Ele se sai melhor que a encomenda e, na mesma noite, ouvintes vêm aos montes querendo dar ofertas à igreja, animados com a pregação do tal do pastor Hickson —título que ele acaba ganhando de fato, depois do mandachuva da igreja detectar seu potencial de trazer dinheiro para a casa.

"Nas Ondas da Fé" não deixa de surfar nas ondas da audiência. Evangélicos em poucos anos poderão ser a maior fatia religiosa do país, e o audiovisual fez muito pouco, até aqui, para tratar esse público com o respeito que ele merece. Agora vai? A Globo, que na última década fez alguns acenos ao grupo, estreia neste mês "Vai na Fé", sua primeira novela com protagonista crente.

Claro que o filme esbarra em estereótipos que povoam o imaginário progressista, como o de pastores mais interessados no milagre da multiplicação em suas contas bancárias do que na salvação dos fiéis.

Estão lá o líder que faz chuva com maços de dinheiro do dízimo e a mercantilização das relações na igreja, como a ideia de criar uma espécie de clube de milhagens, para que irmãos possam pagar mais para ter acesso a privilégios como se sentar na primeira fila do templo, tal qual um "cliente diamante".

Mas tudo bem, porque também seria um erro factual retratar essa complexa rede de fé como um antro de altruísmo. Óbvio que muita gente nas igrejas pensa até demais em bufunfa, e que os sete pecados capitais também têm vez ali, como em qualquer outro microcosmo da sociedade —da fiel voluptuosa ao apóstolo invejoso.

Cena do filme 'Nas Ondas da Fé', nova comédia de Marcelo Adnet - Peter Wrede/Divulgação

Crente que é crente sabe disso, só não gosta de ver espertalhões de fora da religião destilando uma visão bitolada sobre sua turma.

O problema seria reduzir evangélicos a um bando sem escrúpulos a explorar coitadinhos sem qualquer autonomia.

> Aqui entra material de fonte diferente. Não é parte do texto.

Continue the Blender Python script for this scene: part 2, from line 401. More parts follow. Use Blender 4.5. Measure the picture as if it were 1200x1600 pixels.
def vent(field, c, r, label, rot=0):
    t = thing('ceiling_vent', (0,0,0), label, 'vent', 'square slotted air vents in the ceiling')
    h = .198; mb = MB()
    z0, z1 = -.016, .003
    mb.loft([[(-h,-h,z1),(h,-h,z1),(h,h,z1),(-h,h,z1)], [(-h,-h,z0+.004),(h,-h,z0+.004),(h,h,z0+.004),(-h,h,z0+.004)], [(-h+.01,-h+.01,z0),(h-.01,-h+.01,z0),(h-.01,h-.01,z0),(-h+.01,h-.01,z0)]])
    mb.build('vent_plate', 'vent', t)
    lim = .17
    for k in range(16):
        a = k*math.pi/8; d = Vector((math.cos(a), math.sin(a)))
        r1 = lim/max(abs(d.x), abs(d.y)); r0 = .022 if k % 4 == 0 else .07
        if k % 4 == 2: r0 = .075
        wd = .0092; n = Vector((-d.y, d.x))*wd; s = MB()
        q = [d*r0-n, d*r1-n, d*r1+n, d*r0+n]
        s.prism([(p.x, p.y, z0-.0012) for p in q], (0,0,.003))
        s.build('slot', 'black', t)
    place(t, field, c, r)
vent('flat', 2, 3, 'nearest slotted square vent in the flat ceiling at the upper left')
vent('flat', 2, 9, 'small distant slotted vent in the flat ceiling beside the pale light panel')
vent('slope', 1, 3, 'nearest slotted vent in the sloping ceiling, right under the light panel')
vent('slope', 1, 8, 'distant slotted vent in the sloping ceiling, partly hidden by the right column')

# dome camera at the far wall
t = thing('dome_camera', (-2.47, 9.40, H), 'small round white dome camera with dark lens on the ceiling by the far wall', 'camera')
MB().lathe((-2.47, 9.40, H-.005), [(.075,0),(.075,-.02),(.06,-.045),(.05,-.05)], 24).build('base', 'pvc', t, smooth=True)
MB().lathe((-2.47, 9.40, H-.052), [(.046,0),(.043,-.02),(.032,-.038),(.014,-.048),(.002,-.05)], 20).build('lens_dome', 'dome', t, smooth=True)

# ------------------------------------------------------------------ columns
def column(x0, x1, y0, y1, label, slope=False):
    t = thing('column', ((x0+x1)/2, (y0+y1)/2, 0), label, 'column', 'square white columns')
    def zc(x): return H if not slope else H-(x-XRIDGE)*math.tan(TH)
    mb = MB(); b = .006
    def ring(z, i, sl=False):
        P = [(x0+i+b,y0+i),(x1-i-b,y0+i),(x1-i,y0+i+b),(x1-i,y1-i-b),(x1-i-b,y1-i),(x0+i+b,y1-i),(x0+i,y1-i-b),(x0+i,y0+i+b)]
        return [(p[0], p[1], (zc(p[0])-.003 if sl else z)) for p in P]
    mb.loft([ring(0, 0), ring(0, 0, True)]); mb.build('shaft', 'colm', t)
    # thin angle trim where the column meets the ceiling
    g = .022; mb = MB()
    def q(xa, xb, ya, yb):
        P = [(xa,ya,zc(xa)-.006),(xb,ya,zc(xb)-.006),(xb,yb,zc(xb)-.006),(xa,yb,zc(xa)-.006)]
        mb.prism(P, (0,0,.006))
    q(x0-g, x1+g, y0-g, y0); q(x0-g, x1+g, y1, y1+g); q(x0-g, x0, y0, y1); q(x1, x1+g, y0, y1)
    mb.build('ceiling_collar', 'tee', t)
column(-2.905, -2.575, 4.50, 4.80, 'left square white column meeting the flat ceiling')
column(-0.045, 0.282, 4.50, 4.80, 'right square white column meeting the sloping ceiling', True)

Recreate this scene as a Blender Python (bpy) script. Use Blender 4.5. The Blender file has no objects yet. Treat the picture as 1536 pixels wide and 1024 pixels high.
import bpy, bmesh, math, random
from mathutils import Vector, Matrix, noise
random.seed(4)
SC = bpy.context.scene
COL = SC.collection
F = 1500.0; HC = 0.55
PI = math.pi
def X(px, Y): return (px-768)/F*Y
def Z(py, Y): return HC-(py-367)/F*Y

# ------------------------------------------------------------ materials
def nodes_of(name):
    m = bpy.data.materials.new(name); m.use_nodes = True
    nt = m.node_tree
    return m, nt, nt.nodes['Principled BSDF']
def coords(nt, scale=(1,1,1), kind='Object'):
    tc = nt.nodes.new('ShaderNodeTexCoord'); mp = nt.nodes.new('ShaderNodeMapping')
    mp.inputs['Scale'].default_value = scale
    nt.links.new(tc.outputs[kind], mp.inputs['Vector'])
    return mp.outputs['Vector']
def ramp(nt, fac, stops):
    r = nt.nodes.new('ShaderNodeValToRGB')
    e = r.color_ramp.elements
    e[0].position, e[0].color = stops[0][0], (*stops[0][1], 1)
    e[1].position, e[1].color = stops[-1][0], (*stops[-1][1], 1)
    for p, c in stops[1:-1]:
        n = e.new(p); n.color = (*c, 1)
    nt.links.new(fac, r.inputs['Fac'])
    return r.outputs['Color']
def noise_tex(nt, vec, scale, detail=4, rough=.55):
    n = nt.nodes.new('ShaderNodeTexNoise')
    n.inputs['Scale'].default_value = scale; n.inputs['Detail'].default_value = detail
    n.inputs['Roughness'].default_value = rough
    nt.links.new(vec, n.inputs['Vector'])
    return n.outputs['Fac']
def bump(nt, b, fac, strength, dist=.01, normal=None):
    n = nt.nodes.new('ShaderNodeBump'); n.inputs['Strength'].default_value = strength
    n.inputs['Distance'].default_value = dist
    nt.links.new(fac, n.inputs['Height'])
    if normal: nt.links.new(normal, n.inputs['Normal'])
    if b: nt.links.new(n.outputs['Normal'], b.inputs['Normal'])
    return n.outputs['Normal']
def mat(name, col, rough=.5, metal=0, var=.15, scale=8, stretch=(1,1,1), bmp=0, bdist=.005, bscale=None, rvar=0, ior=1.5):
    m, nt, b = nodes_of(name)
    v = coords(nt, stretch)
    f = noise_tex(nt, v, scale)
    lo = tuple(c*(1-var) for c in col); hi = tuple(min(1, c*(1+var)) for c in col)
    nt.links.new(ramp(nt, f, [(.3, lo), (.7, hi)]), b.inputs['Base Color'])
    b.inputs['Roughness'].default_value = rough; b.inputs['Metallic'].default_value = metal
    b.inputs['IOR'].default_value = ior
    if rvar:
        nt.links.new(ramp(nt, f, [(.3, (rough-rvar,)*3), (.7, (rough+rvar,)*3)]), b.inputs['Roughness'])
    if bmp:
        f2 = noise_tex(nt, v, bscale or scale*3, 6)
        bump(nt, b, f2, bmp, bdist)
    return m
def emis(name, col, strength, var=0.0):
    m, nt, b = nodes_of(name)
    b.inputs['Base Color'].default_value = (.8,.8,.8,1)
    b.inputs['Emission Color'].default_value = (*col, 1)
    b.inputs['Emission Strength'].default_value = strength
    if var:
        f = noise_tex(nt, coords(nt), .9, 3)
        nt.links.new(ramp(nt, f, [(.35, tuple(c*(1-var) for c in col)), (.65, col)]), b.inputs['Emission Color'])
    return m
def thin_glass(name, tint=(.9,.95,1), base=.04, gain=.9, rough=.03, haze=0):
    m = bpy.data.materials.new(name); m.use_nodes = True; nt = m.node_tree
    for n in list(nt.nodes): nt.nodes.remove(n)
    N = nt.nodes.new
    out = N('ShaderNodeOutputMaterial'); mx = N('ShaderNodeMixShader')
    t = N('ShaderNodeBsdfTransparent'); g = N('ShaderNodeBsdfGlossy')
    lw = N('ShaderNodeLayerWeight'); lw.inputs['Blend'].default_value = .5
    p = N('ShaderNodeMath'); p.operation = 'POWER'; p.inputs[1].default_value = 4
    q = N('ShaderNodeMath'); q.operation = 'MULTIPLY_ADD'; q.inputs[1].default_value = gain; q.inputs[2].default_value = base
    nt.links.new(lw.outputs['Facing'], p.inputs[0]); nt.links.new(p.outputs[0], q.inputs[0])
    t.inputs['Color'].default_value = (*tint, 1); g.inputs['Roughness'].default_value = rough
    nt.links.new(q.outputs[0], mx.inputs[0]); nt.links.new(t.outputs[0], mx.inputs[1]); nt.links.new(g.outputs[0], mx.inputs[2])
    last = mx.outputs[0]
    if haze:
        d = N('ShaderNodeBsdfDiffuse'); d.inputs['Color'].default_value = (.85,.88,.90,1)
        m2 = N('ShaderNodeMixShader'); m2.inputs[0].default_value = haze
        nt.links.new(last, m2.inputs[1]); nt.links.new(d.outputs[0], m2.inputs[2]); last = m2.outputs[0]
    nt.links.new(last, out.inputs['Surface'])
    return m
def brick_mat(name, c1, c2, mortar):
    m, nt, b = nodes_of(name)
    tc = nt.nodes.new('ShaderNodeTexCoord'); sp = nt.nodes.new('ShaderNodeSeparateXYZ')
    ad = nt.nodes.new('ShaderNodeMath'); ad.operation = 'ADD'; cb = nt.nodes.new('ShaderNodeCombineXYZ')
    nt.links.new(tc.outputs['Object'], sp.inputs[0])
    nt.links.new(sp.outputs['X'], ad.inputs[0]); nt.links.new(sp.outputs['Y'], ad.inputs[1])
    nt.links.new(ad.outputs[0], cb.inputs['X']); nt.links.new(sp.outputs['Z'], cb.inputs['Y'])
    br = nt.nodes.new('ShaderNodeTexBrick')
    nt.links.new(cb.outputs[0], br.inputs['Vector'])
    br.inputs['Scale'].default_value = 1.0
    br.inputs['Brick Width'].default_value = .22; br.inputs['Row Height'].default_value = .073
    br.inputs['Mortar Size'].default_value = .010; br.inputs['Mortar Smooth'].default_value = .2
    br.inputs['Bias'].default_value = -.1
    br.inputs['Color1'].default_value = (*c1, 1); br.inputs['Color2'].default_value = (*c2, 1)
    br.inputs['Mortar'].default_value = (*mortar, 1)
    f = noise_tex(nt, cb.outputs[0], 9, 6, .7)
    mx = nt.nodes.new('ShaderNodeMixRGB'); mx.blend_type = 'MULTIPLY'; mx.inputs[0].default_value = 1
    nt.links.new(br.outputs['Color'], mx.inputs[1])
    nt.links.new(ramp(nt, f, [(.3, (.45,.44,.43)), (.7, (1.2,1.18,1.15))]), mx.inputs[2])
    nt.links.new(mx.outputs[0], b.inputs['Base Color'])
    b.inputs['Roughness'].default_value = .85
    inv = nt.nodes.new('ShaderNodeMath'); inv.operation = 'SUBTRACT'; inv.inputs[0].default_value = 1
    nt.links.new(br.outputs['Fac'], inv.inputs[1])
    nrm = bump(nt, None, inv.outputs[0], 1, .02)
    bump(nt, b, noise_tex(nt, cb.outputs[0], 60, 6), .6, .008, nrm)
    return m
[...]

A obra escapa com alguma dignidade dessa armadilha. Cheio de fé e malícia, o casal protagonista faz parte de uma classe média suburbana que dá seus corres para conquistar na vida o que vem de bandeja para uma elite intelectual que esnoba sua crença evangélica.

Uma cena expressa bem esse senso de deslocamento —Hickson e Jéssika num restaurante pomposo pela primeira vez, sem saber como reagir diante de um milk shake de atum vendido como a oitava maravilha da gastronomia moderna.

Com notas dramáticas e dirigido por um diretor de comédias (Felipe Joffily, de "Muita Calma Nessa Hora" e "E Aí… Comeu?"), o título tem o mérito de mergulhar num universo ainda pouco conhecido fora da bolha evangélica.

Vai ser acusado de não ter lugar de fala? Vai. O portal Pleno News, por exemplo, já cravou só ao ver o trailer que o "novo filme de Adnet zomba da fé dos evangélicos".

Olhando o material como um todo, meu palpite é que dá para sair do cinema com a sensação de rir com os evangélicos, e não apenas rir deles, como por tanto tempo aconteceu. Vai na fé.